Aquaculture for all

Fish Safe Pump Can Save Millions Of Eel And Salmon

Salmonids Welfare

EU - Millions of eel, salmon and other fish can be saved by installing new innovative water pumps at pumping stations all over Europe. Dutch Company Norit Nijhuis invented a pump which allows fish to pass these barriers unharmed, thus preventing massive slaughtering of fish during their migration each year.

The first new pump will be installed in a pumping station near Amsterdam next week. Independent testing results show that 100 percent of eel and other scaleless fish can pass the blades unharmed and 97 percent of the scaly fish. Installing these pumps at pumping stations can bring down mortality rates of migrating fish spectacularly. Installation can be done quick and without major adjustments.
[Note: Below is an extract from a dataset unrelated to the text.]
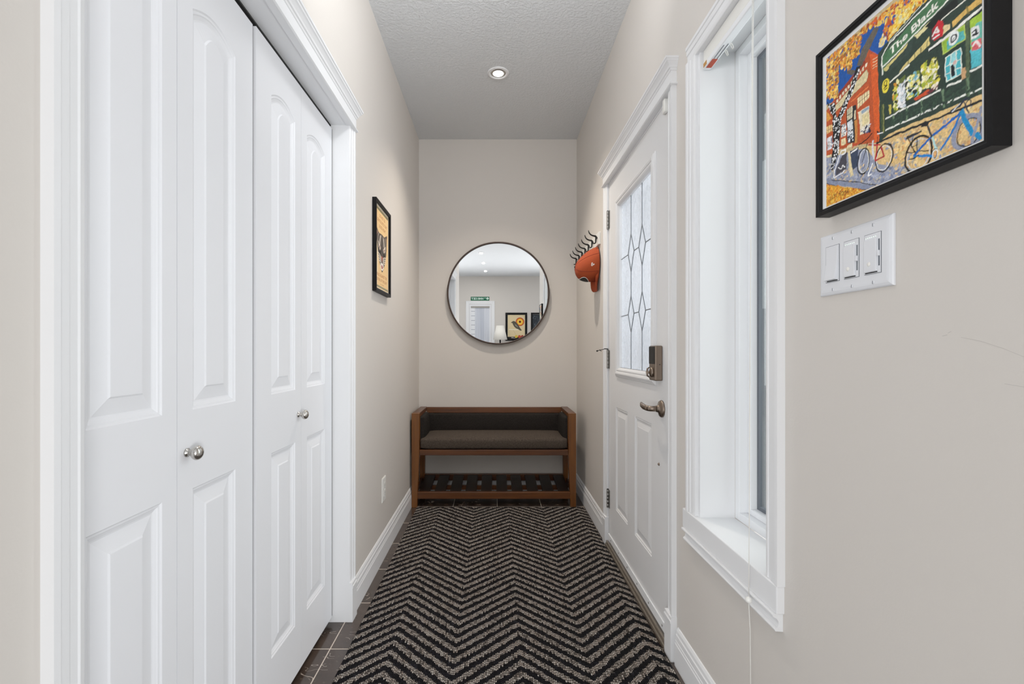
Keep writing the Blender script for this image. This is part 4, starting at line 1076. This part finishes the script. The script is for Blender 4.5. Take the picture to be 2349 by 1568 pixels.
cw = (2.868, 1.619)      # cap centre across (y) and up (z)
HW, HV, HD, XB = .088, .105, .134, .6265
def cap_n(th):
    s = math.sin(th)            # +1 at the top edge, -1 at the front (hanging down)
    return 1.5 + (2.7 - 1.5)*max(0, min(1, .5 - .62*s))
def cap_pt(th, t, off=0.0):
    n = cap_n(th); r = math.sin(t)**(2/n) if t > 1e-6 else 0; h = max(0, math.cos(t))**(2/n)
    shift = -.018*h
    return Vector((XB - (HD + off)*h, cw[0] + (HW + off)*r*math.cos(th), cw[1] + shift + (HV + off)*r*math.sin(th)))
cp = empty('baseball_cap', (XB, cw[0], cw[1]), 'rust orange baseball cap hanging brim down from the coat hooks', 'cap')
m = MB(); m.smooth = True; NT_, NP_ = 64, 22
rings = [[cap_pt(2*PI*j/NT_, PI/2*(1 - i/NP_)) for j in range(NT_)] for i in range(NP_)]
m.loft(rings + [[cap_pt(0, 0)]*NT_], cap=False)
o = m.build('crown', M['cap'], cp); md = o.modifiers.new('thick', 'SOLIDIFY'); md.thickness = .0015; md.offset = -1
m = MB(); m.smooth = True
for k in range(6):
    th = PI/2 + k*PI/3
    m.tube([cap_pt(th, PI/2*(.04 + .95*i/16), .0004) for i in range(17)], .0011, 6)
m.build('panel_seam', plain('cap_seam', (112, 28, 8), .9), cp)
m = MB(); m.smooth = True; a = cap_pt(0, 0); m.lathe([(.0075, -.001), (.007, .002), (.004, .004), (0, .0045)], a, (-1, 0, 0), 16); m.build('top_button', M['capdk'], cp)
# brim
m = MB(); m.smooth = True; rows = []
for i in range(13):
    s = i/12; row = []
    for j in range(33):
        w = -1 + 2*j/32; u = abs(w)*.078/HW
        zt = cw[1] - HV*(1 - u**2.7)**(1/2.7) + .003; zb = 1.517 - .067*math.sqrt(max(0, 1 - abs(w)**6))
        k = min(1, s*2.2)
        row.append((XB + .003 - w*w*(.006 + .016*k) - .002*s, cw[0] + .078*w, zt + (zb - zt)*s))
    rows.append(row)
m.loft(rows, cap=False, closed=False); o = m.build('brim', M['cap'], cp); md = o.modifiers.new('thick', 'SOLIDIFY'); md.thickness = .003
# arched patch on the front panel and small side flag
m = MB(); m.smooth = True; g = []
for i in range(9):
    row = []
    for j in range(13):
        w = -1 + 2*j/12; hgt = math.sqrt(max(0, 1 - w*w))
        row.append(cap_pt(-PI/2 + .22 - .84*hgt*i/8, 1.02 + w*.30, .0016))
    g.append(row)
m.loft(g, cap=False, closed=False); lp = m.build('front_patch', M['capdk'], cp, fix=False)
m = MB(); m.smooth = True
m.tube([cap_pt(-PI/2 + .22 - .84*math.sqrt(max(0, 1 - w*w)), 1.02 + w*.30, .0018) for w in [-1 + 2*j/24 for j in range(25)]], .0014, 6)
m.build('patch_border', M['white'], lp, loc=LOC[lp.name])
m = MB(); f = lambda a, b: cap_pt(PI + .10 + b*.09, 1.30 + a*.075, .0014)
for q in ([(-1, -1), (-.6, -1), (-.6, 1), (-1, .7)], [(-.6, .9), (.7, -.1), (.95, .25), (-.6, 1.3)], [(-.6, -.3), (.6, -.2), (.8, .1), (-.6, .1)], [(-1, -1.1), (-.3, -1.1), (-.3, -.8), (-1, -.8)]):
    m.add([f(*p) for p in q], [(0, 1, 2, 3)])
m.build('side_flag', M['white'], cp, fix=False)

# ------------------------------------------------------------------ recessed ceiling lights
def downlight(x, y, label):
    r = empty('recessed_light', (x, y, ZC), label, 'ceiling light', 'recessed ceiling lights')
    m = MB(); m.smooth = True
    m.lathe([(.064, -.0002), (.064, -.003), (.060, -.0045), (.049, -.0055), (.047, -.0045), (.046, -.0012)], (x, y, ZC), (0, 0, 1), 48, cap=False); m.build('trim_ring', M['trim'], r)
    m = MB(); m.smooth = True; m.lathe([(.0465, -.001), (.043, -.0022), (.036, -.003), (.031, -.0034)], (x, y, ZC), (0, 0, 1), 48, cap=False); m.build('gimbal_ring', M['nickel'], r)
    m = MB(); m.smooth = True; m.lathe([(.031, -.0034), (.022, -.0052), (.010, -.006), (0, -.0062)], (x, y, ZC), (0, 0, 1), 40, cap=False); m.build('bulb', M['bulb'], r)
    return r
d0 = downlight(.018, 2.745, 'lit round recessed ceiling light in the hall ceiling, seen directly')
for (x, y), lb in zip(((-.29, -1.29), (-.28, -2.39), (-.27, -3.55)), ('largest recessed light reflected at the top of the round mirror', 'middle of three recessed lights reflected in the round mirror', 'smallest and lowest of three recessed lights reflected in the mirror')):
    copy_tree(d0, (x, y, ZC), lb)

# ------------------------------------------------------------------ room behind the camera, seen in the mirror
rd = empty('door_4', (-.43, YREAR, 0), 'white framed glazed door reflected in the mirror', 'door', kind='structure')
ya = YREAR
m = MB()
m.prism(CAS, lambda p, a: (-.79 + p[0]*1.45, ya + p[1], a), 0, 2.095); m.prism(CAS, lambda p, a: (-.07 - p[0]*1.45, ya + p[1], a), 0, 2.095)
m.prism(CAS, lambda p, a: (a, ya + p[1], 2.105 - p[0]*1.45), -.79, -.07); m.build('casing', M['trim'], rd)
m = MB().box(-.705, -.66, ya + .001, ya + .012, .0, 2.02).box(-.20, -.155, ya + .001, ya + .012, 0, 2.02).box(-.66, -.20, ya + .001, ya + .012, 1.975, 2.02).box(-.66, -.20, ya + .001, ya + .012, 0, .2)
m.build('door_stile', M['door'], rd)
MB().box(-.665, -.195, ya + .012, ya + .03, 1.935, 1.972).build('blind_rail', plain('grey_blind_rail', (150, 146, 138), .5), rd)
MB().box(-.66, -.565, ya + .001, ya + .004, .2, 1.975).build('siding_view', M['siding'], rd)
m = MB(); pts = []
for i in range(60):
    u = i/59; pts.append((-.565 + .365*u, ya + .005 + .003*math.sin(u*38)))
m.loft([[(x, y, .2) for x, y in pts], [(x, y, 1.975) for x, y in pts]], cap=False, closed=False); m.build('sheer_drape', M['drape'], rd, fix=False)
struct(MB().prism(BASE, lambda p, a: (a, YREAR + p[0], p[1]), -.06, 2.9).build('baseboard_rear', M['trim']))
sg = empty('street_sign', (-.435, YREAR, 2.165), 'small green street name sign above the reflected white door', 'sign')
MB().box(-.67, -.20, YREAR + .0005, YREAR + .006, 2.1155, 2.212).build('sign_plate', M['green'], sg)
# seen from the room the sign runs from +x to -x
A = Art(lambda u, v: (-.205 - .46*u/1000, YREAR + .0064, 2.117 + .094*v/1000), 200, 41, 4)
A.poly('105c3e', [(0, 0), (1000, 0), (1000, 1000), (0, 1000)])
A.ring('dff5ea', None, (90, 520), 62, 290); A.ring('1c6a4a', None, (90, 480), 20, 100)
A.text('bfe8d6', 'AVE', (160, 560), (275, 560), 200, 0, .02)
x = 320
for ch, w in (('H', 95), ('N', 95), ('K', 95), ('C', 95), ('E', 90), ('T', 100)):
    A.text('d8f2e6', ch, (x, 240), (x + w, 240), 520, 0, .03); x += w + 16
A.build('sign_legend', M['print'], sg)
# framed bird print
def wall_print(name, x0, x1, z0, z1, label, face):
    r = empty(name, ((x0 + x1)/2, YREAR, (z0 + z1)/2), label, 'picture')
    frame_ring(lambda a, z, o: (a, YREAR + .0005 + o, z), x0, x1, z0, z1, face, .022, .012).build('picture_frame', M['black'], r)
    return r
bp = wall_print('framed_bird_print', .204, .750, 1.105, 1.812, 'black framed cream print of a bird and orange sun, reflected in the mirror', .055)
A = Art(lambda u, v: (.705 - .456*u/1000, YREAR + .010, 1.150 + .617*v/1000), 130, 176, 4)
# u runs from the viewer's left when standing in the room; the mirror turns it round
fl = lambda P: [(1000 - u, v) for u, v in P]
A.poly('efe4c4', [(0, 0), (1000, 0), (1000, 1000), (0, 1000)]); A.poly('dcc79a', [(40, 30), (960, 30), (960, 975), (40, 975)])
sc = (1000 - 700, 700)
for r, c in ((235, 'a8361c'), (205, 'cf5a1e'), (165, 'efb52e'), (120, 'f2c94a'), (70, 'b8481c'), (48, '2a140c')): A.ring(c, None, sc, r, r*.74)
A.poly('4a463c', fl([(190, 655), (260, 700), (330, 735), (410, 725), (490, 680), (580, 610), (650, 520), (720, 440), (800, 360), (760, 335), (700, 350), (610, 400), (500, 430), (400, 490), (330, 570), (285, 650)]))
A.poly('8a8474', fl([(420, 620), (520, 560), (600, 480), (560, 480), (450, 540)]))
A.line('3a362e', 10, fl([(560, 470), (580, 430), (640, 420)])); A.line('3a362e', 10, fl([(620, 430), (640, 395), (690, 390)]))
A.line('b8a47c', 12, fl([(300, 400), (420, 250), (480, 180)])); A.line('f2ecd8', 26, fl([(100, 390), (600, 380)]))
A.poly('121214', [(0, 0), (1000, 0), (1000, 95), (0, 95)])
for u, c in ((500, 'd8b83a'), (670, 'b8442a'), (830, '8f2a24')): A.ring(c, None, (1000 - u, 105), 78, 58)
A.line('e8e4da', 10, fl([(230, 40), (260, 75), (290, 35), (320, 70), (350, 35), (420, 45), (460, 40)]))
A.build('artwork', M['print'], bp)
bd = wall_print('framed_dark_print', .845, 1.38, 1.105, 1.812, 'black framed dark print with pale flowers, cut by edge of the mirror', .04)
A = Art(lambda u, v: (1.34 - .455*u/1000, YREAR + .010, 1.150 + .617*v/1000), 130, 176, 3)
A.poly('22282e', [(0, 0), (1000, 0), (1000, 1000), (0, 1000)])
A.dabs(['3a424a', '2c343c', '4a525a'], 160, (30, 80), [(0, 0), (1000, 0), (1000, 1000), (0, 1000)])
A.dabs(['c8d0cc', 'e6e8e0', '9aa4a0'], 60, (20, 60), fl([(250, 560), (700, 520), (760, 760), (380, 720)]))
A.dabs(['d8dc9a', 'b8c06a'], 40, (20, 50), fl([(180, 330), (420, 330), (420, 520), (180, 520)]))
A.build('artwork', M['print'], bd)
# lamp standing before the rear wall
lx, ly = .07, YREAR + .30
fl_ = empty('floor_lamp', (lx, ly, 0), 'lamp with white tapered shade on dark pole, reflected low in the mirror', 'lamp')
m = MB(); m.smooth = True; m.lathe([(.095, 1.480), (.175, 1.135)], (lx, ly, 0), (0, 0, 1), 48, cap=False); o = m.build('lamp_shade', M['shade'], fl_)
md = o.modifiers.new('thick', 'SOLIDIFY'); md.thickness = .002
m = MB(); m.smooth = True; m.tube([(lx, ly, .02), (lx, ly, 1.30)], .018, 16); m.build('pole', M['iron'], fl_)
m = MB(); m.smooth = True; m.lathe([(.0, 0), (.14, 0), (.14, .014), (.12, .022), (.018, .026)], (lx, ly, 0), (0, 0, 1), 40); m.build('base', M['iron'], fl_)
m = MB(); m.tube([(lx - .1, ly, 1.40), (lx + .1, ly, 1.40)], .003, 6); m.tube([(lx, ly - .1, 1.40), (lx, ly + .1, 1.40)], .003, 6); m.tube([(lx, ly, 1.30), (lx, ly, 1.42)], .01, 10); m.build('shade_fitter', M['iron'], fl_)

# ------------------------------------------------------------------ light
w = bpy.data.worlds.new('overcast_daylight'); SC.world = w; w.use_nodes = True
bg = w.node_tree.nodes['Background']; bg.inputs[0].default_value = (.90, .95, 1.0, 1); bg.inputs[1].default_value = WORLD
def area(name, loc, target, sx, sy, power, col=(1, 1, 1), disk=False):
    l = bpy.data.lights.new(name, 'AREA'); l.energy = power; l.color = col; l.shape = 'DISK' if disk else 'RECTANGLE'; l.size = sx
    if not disk: l.size_y = sy
    o = bpy.data.objects.new(name, l); COL.objects.link(o); o.location = loc
    o.rotation_euler = (Vector(target) - Vector(loc)).to_track_quat('-Z', 'Y').to_euler(); return o
l = bpy.data.lights.new('hall_downlight', 'SPOT'); l.energy = P_HALL; l.color = (1, .89, .76); l.spot_size = math.radians(112); l.spot_blend = .9; l.shadow_soft_size = .03
o = bpy.data.objects.new('hall_downlight', l); COL.objects.link(o); o.location = (.018, 2.745, ZC - .02)
for x, y in ((-.29, -1.29), (-.28, -2.39), (-.27, -3.55)): area('room_downlight', (x, y, ZC - .02), (x, y, 0), .06, .06, P_ROOM, (1, .96, .9), True)
area('window_daylight', (1.35, 1.26, 1.45), (-.6, 1.5, 1.1), .8, 1.7, P_SIDE, (.95, .98, 1))
area('door_daylight', (1.25, 2.12, 1.5), (-.6, 2.3, 1.2), .8, 1.2, P_DOOR, (.95, .98, 1))
area('bounce_fill', (.12, 1.25, 2.53), (-.2, 1.85, 2.8), .3, .25, P_BOUNCE, (.98, .99, 1))  # unseen fill lamp added under the ceiling to brighten upper walls
area('room_fill_right', (2.3, -3.0, .8), (-.5, 2.6, 2.0), 1.2, 1.2, P_FILL, (.98, .99, 1))  # unseen fill lamp added behind the camera to lift the deep left wall
area('room_fill_left', (-2.2, -3.0, .8), (.5, 2.6, 2.0), 1.2, 1.2, P_FILL*.8, (.98, .99, 1))  # its weaker counterpart, also added unseen, for the right wall

# ------------------------------------------------------------------ camera
cam = bpy.data.cameras.new('camera'); co = bpy.data.objects.new('camera', cam); COL.objects.link(co)
co.location = (0, 0, H); co.rotation_euler = (PI/2, 0, 0)
cam.sensor_fit = 'HORIZONTAL'; cam.sensor_width = 36; cam.lens = 36*1065/2349
cam.shift_x = (2349/2 - 1136)/2349; cam.shift_y = (802 - 1568/2)/2349
cam.clip_start = .02
SC.camera = co
SC.view_settings.view_transform = 'Standard'; SC.view_settings.look = 'None'; SC.view_settings.exposure = EXPO; SC.view_settings.gamma = GAM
Experts from the Netherlands and other countries around the North Sea like Norway, Germany, Sweden, the UK, Belgium and Denmark are gathered in Amsterdam this week to discuss the problem of large scale fish mortality at pumping stations. Amsterdam based water company Waternet hopes to get European funding to find a solution to the problem. At this moment many threatened species of migrating fish get slaughtered at the pumping stations and experts think it may cost years to find a solution.

Norit Nijhuis states that the solution is all ready there and can be used everywhere. Their pump is shaped in a way that fish can pass the pumping stations safely. "We can install this pump - which is developed in association with FishFlow Innovation - at many bottle-necks, without pumping stations having to be reconstructed. The pump can use existing power installations," manager Robert Schuuring of Norit Nijhuis states.

In 2007, the 106 year old company was taken over by Norit, the world's leading company on water purification. Menno Holterman, member of the Board of Directors of Norit NV hopes that governments will put a stop to the fish mortality. "This example shows we have the technique for a sustainable solution, but people are not pushed to implement it fast enough," he says.